El plan viene ilustrado por un mapa con un parecido enorme con el mapa en el que muchos palestinos llevan años apoyándose para denunciar la colonización rampante del territorio destinado al que tendría que ser su Estado. Un conjunto de islas palestinas en un mar de soberanía israelí. La respuesta era siempre la misma: esta situación se podría –en todo o en parte- revertir en una futura ‘solución de dos Estados’ negociada por las partes. Negociación, recordemos, en una situación de asimetría de poder y dentro de los parámetros acordados por la comunidad de naciones. No necesariamente, empero, en línea con el derecho internacional, como demuestra, entre otros, la renuncia al derecho de retorno de millones de refugiados palestinos.

En clara contravención del derecho internacional, Israel ha cimentado una soberanía de facto única entre el río Jordán y el mar Mediterráneo, una ‘realidad de un Estado’. Un Gobierno interino palestino administra un número de enclaves –la llamada Zona A-, sometido en su comportamiento y margen de maniobra a las consideraciones de Gobierno israelí y comunidad internacional, y percibido como ilegítimo por millones de palestinos.

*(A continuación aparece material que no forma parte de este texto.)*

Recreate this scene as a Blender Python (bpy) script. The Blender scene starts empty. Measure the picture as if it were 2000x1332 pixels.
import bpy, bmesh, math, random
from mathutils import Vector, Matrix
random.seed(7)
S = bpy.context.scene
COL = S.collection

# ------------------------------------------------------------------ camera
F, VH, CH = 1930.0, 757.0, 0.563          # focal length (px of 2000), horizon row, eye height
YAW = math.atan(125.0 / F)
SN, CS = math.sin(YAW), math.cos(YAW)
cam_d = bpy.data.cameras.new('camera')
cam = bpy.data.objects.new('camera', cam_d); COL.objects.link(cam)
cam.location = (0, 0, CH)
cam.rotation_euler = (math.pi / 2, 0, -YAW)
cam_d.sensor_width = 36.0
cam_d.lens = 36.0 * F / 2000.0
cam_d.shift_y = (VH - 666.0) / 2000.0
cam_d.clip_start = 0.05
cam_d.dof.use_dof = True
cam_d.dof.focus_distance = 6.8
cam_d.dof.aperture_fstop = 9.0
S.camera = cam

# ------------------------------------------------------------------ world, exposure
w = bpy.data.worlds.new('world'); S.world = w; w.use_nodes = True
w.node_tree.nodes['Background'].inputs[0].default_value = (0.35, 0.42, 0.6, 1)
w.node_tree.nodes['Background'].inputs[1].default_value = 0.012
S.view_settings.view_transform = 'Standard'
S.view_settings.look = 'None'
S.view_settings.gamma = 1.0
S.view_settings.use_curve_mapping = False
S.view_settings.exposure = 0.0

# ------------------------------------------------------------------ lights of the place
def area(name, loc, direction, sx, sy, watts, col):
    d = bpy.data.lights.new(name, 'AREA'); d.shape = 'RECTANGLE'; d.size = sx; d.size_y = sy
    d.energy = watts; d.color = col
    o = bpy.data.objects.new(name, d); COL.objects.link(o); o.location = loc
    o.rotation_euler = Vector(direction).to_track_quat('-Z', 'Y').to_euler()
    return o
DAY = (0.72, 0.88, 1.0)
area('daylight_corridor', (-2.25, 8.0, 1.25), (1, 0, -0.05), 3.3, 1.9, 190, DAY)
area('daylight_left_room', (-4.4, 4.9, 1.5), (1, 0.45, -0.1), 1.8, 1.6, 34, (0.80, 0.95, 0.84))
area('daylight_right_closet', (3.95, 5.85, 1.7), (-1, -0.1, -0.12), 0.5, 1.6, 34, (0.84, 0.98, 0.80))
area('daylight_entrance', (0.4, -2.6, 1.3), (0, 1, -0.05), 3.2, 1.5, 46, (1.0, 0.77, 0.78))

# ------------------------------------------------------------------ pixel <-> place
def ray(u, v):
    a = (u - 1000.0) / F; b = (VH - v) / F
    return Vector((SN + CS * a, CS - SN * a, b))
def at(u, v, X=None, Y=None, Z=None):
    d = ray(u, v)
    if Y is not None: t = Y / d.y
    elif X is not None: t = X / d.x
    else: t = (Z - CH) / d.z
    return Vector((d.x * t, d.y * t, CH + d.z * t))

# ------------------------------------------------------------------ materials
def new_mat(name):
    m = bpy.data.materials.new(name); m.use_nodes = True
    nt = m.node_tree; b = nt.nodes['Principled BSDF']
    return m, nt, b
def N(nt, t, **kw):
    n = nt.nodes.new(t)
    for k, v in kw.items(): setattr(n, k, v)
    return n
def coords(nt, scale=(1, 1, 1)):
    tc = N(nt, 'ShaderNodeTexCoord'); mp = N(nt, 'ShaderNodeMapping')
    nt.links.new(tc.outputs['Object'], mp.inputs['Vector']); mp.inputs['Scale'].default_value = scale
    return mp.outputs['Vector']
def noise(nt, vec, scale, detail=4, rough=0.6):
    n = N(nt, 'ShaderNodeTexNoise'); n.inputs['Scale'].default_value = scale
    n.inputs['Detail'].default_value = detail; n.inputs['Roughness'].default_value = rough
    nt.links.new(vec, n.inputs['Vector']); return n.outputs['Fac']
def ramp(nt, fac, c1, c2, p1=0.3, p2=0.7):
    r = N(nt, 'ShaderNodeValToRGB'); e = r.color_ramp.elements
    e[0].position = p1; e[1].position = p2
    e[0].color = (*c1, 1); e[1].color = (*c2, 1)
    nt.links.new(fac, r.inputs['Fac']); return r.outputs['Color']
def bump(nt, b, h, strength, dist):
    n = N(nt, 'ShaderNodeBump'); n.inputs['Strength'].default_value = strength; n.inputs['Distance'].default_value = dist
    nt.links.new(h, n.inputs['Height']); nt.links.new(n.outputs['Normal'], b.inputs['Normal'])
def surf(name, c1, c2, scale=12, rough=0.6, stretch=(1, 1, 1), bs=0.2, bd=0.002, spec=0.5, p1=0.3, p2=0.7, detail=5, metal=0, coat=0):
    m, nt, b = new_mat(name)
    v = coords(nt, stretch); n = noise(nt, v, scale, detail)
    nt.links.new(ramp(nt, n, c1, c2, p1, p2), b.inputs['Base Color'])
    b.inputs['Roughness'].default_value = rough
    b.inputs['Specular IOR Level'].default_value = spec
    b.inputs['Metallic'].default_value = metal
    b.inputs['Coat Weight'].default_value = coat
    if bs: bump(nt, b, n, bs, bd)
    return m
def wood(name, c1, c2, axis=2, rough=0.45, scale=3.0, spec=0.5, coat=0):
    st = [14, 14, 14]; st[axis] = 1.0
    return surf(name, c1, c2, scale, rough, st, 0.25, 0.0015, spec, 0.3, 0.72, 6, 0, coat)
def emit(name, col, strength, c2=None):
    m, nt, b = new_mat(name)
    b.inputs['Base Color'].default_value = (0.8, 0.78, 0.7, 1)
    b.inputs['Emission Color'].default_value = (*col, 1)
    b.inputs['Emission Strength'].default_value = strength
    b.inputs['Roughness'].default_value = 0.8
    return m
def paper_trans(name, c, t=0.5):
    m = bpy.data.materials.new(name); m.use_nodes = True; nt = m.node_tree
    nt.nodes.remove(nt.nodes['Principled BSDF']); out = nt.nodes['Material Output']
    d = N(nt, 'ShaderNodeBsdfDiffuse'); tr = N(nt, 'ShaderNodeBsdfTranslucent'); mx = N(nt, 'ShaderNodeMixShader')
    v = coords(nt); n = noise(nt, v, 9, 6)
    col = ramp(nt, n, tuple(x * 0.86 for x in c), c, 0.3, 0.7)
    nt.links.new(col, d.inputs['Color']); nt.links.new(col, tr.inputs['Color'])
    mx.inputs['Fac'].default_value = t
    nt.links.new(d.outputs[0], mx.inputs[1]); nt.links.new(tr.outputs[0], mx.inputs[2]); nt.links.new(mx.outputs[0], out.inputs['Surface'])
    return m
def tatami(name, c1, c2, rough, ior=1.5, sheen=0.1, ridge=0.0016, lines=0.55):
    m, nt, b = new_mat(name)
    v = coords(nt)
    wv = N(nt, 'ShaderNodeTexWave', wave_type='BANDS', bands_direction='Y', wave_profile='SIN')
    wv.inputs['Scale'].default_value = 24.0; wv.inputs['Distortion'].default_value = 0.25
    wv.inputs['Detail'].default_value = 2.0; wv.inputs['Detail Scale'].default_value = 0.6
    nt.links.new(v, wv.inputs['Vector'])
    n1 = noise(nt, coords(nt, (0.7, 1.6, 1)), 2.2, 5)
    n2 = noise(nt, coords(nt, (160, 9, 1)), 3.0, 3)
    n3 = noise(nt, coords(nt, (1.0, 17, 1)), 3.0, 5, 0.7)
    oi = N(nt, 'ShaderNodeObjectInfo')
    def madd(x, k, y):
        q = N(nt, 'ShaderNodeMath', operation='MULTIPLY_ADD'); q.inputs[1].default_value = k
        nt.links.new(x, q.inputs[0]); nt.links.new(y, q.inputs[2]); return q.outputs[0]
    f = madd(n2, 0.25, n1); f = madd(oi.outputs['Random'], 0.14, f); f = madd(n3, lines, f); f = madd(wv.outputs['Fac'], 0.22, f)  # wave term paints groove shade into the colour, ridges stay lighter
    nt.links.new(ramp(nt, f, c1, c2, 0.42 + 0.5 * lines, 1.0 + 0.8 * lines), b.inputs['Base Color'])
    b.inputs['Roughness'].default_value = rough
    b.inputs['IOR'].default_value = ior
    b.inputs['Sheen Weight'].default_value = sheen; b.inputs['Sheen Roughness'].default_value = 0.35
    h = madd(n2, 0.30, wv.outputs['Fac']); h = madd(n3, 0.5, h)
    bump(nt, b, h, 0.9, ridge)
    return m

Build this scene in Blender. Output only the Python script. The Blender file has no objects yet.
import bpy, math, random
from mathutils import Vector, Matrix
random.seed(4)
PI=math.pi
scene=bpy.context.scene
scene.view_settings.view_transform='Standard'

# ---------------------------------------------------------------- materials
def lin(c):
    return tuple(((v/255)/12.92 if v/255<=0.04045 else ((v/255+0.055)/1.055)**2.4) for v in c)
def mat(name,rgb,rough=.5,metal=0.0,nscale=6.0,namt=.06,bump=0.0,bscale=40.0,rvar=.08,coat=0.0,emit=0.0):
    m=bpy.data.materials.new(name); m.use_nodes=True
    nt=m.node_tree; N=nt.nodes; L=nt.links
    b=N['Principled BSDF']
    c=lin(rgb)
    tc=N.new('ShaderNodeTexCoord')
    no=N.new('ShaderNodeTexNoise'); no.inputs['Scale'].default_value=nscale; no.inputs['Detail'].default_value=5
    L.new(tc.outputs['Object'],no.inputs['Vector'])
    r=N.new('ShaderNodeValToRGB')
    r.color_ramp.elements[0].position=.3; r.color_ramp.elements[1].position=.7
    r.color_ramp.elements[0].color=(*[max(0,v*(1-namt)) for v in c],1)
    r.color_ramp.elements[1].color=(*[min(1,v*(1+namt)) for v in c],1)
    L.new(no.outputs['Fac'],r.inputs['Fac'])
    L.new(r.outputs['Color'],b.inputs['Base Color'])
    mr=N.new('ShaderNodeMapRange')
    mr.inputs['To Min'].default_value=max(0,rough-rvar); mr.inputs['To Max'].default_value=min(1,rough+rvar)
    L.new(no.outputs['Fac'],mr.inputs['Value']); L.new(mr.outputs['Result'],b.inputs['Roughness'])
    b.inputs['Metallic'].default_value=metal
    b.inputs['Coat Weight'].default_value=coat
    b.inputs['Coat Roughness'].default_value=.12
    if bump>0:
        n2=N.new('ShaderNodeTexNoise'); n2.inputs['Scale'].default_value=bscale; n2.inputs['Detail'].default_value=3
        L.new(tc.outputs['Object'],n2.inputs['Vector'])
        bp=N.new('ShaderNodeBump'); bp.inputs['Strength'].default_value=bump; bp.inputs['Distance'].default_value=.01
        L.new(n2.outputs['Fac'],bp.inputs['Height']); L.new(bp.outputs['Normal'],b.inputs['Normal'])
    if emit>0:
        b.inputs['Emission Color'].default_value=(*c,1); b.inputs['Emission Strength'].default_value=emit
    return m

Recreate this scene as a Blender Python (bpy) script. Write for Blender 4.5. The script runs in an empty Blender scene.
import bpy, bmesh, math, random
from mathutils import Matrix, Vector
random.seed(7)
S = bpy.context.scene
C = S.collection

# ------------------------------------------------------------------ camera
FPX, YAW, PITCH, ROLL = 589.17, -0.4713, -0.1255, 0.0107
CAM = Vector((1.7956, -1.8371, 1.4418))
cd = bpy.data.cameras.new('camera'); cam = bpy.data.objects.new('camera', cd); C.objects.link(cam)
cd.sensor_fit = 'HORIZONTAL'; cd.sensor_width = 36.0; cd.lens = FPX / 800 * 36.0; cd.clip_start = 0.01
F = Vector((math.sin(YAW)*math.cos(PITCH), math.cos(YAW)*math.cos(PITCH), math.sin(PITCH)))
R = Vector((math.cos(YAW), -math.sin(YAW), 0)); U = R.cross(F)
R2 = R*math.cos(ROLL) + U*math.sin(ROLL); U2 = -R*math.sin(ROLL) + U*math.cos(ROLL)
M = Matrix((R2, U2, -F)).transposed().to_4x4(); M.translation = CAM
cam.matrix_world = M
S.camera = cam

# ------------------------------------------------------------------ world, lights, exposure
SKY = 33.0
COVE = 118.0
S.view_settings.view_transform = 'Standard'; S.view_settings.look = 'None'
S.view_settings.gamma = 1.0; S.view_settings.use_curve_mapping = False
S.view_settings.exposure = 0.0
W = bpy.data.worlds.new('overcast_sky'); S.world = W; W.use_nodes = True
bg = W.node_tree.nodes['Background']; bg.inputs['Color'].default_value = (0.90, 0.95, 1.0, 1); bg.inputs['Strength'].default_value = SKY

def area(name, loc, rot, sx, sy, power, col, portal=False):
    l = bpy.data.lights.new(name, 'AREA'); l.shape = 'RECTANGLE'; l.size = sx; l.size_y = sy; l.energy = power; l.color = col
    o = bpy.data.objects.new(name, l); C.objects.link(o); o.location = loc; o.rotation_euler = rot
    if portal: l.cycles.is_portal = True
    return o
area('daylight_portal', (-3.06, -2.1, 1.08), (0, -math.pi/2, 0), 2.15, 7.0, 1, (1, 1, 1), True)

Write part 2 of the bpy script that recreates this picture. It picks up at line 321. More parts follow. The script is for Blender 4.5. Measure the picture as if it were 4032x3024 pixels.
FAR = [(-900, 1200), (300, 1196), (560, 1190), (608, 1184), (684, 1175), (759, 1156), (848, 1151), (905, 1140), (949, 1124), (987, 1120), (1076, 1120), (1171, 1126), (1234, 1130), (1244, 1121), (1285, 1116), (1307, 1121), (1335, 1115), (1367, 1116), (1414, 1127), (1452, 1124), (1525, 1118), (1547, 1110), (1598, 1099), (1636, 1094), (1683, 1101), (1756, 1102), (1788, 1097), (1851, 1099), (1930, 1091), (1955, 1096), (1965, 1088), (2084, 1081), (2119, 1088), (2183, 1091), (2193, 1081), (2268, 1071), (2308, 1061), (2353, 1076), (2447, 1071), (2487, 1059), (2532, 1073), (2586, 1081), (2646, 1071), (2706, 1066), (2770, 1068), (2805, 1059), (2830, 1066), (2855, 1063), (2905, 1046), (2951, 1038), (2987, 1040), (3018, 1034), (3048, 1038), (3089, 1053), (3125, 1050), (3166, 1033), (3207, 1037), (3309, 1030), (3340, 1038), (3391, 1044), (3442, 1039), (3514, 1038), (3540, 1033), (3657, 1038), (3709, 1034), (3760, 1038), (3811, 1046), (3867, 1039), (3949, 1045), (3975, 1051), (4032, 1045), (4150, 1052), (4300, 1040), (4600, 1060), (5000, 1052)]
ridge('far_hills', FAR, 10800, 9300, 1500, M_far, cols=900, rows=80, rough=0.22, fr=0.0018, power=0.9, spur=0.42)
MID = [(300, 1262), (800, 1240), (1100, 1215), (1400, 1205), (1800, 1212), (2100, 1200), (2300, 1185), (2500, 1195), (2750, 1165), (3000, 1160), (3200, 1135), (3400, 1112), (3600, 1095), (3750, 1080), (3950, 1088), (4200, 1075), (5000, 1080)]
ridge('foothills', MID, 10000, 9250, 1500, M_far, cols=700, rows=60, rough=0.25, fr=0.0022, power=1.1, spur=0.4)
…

A medida que la causa palestina se convertía en una nota al margen más de la agenda global, dejaba de ser tabú en el vocabulario político israelí un concepto, como es el de ‘anexión’, que nunca dejó de protagonizar el imaginario sionista volcado en el Plan Allon de 1967. Al igual que hizo en los casos de Jerusalén y los Altos del Golán, Israel proclamaría su soberanía de iure sobre partes de Cisjordania, desafiado por un timorato cóctel de preocupación, indecisión e inacción desde sus aliados internacionales.

La ventana de oportunidad que podría abrir este catastrófico contexto es que lo que antes era un tabú para muchos progresivamente se pueda convertir en un discurso a abrazar. Juristas y organizaciones definen hoy la realidad sobre el terreno como una de apartheid, definido por el Estatuto de Roma como "régimen institucionalizado de opresión y dominación sistemáticas de un grupo racial sobre uno o más grupos raciales y con la intención de mantener ese régimen".

Un sistema en el que, bajo una misma soberanía, los derechos de cada individuo dependen de su pertenencia étnica, tal y como ocurre hoy con los residentes en territorio ocupado, los ciudadanos palestinos de Israel y con los refugiados palestinos impedidos de regresar a su patria. Quizá solo así se vea la comunidad internacional obligada a decidir: ¿apartheid o derechos iguales para todos? Quizá solo entonces se permita que sea el pueblo palestino quien decida en qué estructura política quiere ejercitar derechos inmutables no respetados durante décadas.